Bridge used by Bonnie Prince Charlie opens after £200k revamp

NEW LOOK: Councillor Vaughan Moody and the council's bridge engineer, James McVey, are pictured on the revamped bridge.
NEW LOOK: Councillor Vaughan Moody and the council's bridge engineer, James McVey, are pictured on the revamped bridge.

MAJOR work on a historic bridge – which caused major disruption in a busy part of Kirkintilloch – has now been completed.

The £200,000 project to restore Eastside Bridge, which dates back to 1715, involved months of roadworks.

The engineering project involved strengthening the footways as well as structural and painting work.

The crowning glory of the bridge is newly fitted ornate street lighting lamps – which make it stand out for all to see and are in keeping with the bridge’s history.

Four cast-iron lamp standards on the bridge are the only surviving local examples of the town’s first foundry - the Kirkintilloch Foundry.

East Dunbartonshire Council worked in close consultation with Historic Scotland throughout the project, which cost around £200,000.

Councillor Vaughan Moody, vice convener of development and infrastructure, said: “This has been a fantastic renovation project from start to finish.

“Working closely with Historic Scotland we were mindful of the historic importance of the bridge.

“Now the bridge has had a complete renovation locals and visitors to the town will be able to see this fine bridge in all its glory.”

Work to restore Eastside Bridge has been ongoing since the start of the year. Local businesses and motorists were affected by the closure.

Some traders reported a slump in business because of the diversions put in place.

Council leader Rhondda Geekie is delighted that the work is complete.

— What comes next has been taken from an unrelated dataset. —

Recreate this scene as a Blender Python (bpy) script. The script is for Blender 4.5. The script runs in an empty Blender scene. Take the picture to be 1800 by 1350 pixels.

She said: “I’m very pleased with the way it has turned out, the bridge is looking really good. It’s very historic and the work had to be done properly.

“There has been a lot of disruption for local traders and we can only apologise for this.”

Also known as Luggie Bridge, it’s category B listed and protected by Historic Scotland. There have been rumours that the bridge may once have been used by Bonnie Prince Charlie.